Sesungguhnya, setiap Muslim hendaknya menyeimbangkan antara kehidupan duniawi dan ukhrawi. Allah SWT berfirman, “Dan, carilah pada apa yang telah dianugerahkan Allah kepadamu (kebahagiaan) negeri akhirat, janganlah kamu melupakan bagianmu dari (kenikmatan) duniawi dan berbuat baiklah (kepada orang lain) sebagaimana Allah telah berbuat baik kepadamu, dan janganlah kamu berbuat kerusakan di (muka) bumi. Sesungguhnya Allah tidak menyukai orang-orang yang berbuat kerusakan.” (Alqashash: 77).
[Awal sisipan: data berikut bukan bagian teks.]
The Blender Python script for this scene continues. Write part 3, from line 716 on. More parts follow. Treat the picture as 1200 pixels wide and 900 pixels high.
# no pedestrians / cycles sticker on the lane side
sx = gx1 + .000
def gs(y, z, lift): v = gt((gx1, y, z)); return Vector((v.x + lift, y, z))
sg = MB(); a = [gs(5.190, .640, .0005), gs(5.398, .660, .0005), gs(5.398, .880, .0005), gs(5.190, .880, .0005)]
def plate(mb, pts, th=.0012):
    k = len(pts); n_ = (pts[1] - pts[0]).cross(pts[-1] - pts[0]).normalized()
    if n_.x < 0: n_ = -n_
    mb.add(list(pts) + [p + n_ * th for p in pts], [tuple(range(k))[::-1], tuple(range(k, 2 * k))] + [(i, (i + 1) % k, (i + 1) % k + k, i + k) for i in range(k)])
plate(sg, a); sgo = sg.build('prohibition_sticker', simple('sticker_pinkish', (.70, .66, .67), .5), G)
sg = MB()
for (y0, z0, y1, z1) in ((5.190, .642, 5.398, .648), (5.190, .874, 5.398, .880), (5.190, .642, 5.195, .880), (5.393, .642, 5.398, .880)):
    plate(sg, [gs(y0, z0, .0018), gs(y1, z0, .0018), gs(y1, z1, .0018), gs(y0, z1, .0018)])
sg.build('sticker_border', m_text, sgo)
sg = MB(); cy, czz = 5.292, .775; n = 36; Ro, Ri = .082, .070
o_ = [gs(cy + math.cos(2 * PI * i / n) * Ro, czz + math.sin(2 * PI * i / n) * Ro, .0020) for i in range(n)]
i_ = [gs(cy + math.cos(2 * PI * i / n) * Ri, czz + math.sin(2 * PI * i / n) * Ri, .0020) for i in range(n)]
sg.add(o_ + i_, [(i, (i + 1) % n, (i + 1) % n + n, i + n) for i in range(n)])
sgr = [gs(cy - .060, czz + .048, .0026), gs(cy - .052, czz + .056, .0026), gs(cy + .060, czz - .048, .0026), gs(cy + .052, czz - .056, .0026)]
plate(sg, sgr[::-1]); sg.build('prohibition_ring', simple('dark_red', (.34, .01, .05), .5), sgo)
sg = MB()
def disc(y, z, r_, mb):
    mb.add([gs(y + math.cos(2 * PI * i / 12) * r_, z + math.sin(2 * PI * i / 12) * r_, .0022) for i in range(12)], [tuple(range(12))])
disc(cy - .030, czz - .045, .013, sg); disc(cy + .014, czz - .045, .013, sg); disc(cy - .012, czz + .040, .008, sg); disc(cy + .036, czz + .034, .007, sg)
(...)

Ayat di atas merupakan nasihat Nabi Musa terhadap Qarun, seorang kaya raya pada zaman Nabi Musa. Allah telah memberinya harta yang berlimpah ruah sehingga dibutuhkan beberapa orang kuat untuk mengangkat kunci-kunci gudang hartanya (QS Alqashash: 76). Namun, kekayaannya itu malah menjauhkan dirinya dari Allah. Ia sombong seraya menyatakan bahwa kekayaannya tersebut merupakan hasil kepandaiannya. Ia menyangka bahwa Allah memberinya segala kekayaan tersebut karena Allah mengetahui bahwa dia adalah pemilik harta tersebut (QS Alqashash: 78).
Nasihat di atas berseru kepada umat manusia untuk mencari kehidupan akhirat (surga) dengan menggunakan segala nikmat yang Allah berikan, baik berupa harta, waktu luang, masa muda, kesehatan, maupun umur yang panjang.
Dunia merupakan ladang akhirat. Siapa yang menanam kebaikan akan memanen kebaikan pula. Namun, Allah juga mengingatkan untuk tidak melalaikan kehidupan duniawi, seperti makan, minum, bekerja, dan memberi nafkah keluarga.
Ibnu Umar mengungkapkan, “Bekerja keraslah untuk duniamu seakan-akan kamu hidup selamanya dan berbuatlah untuk akhiratmu seakan-akan kamu meninggal esok hari.” Wallahu a’lam.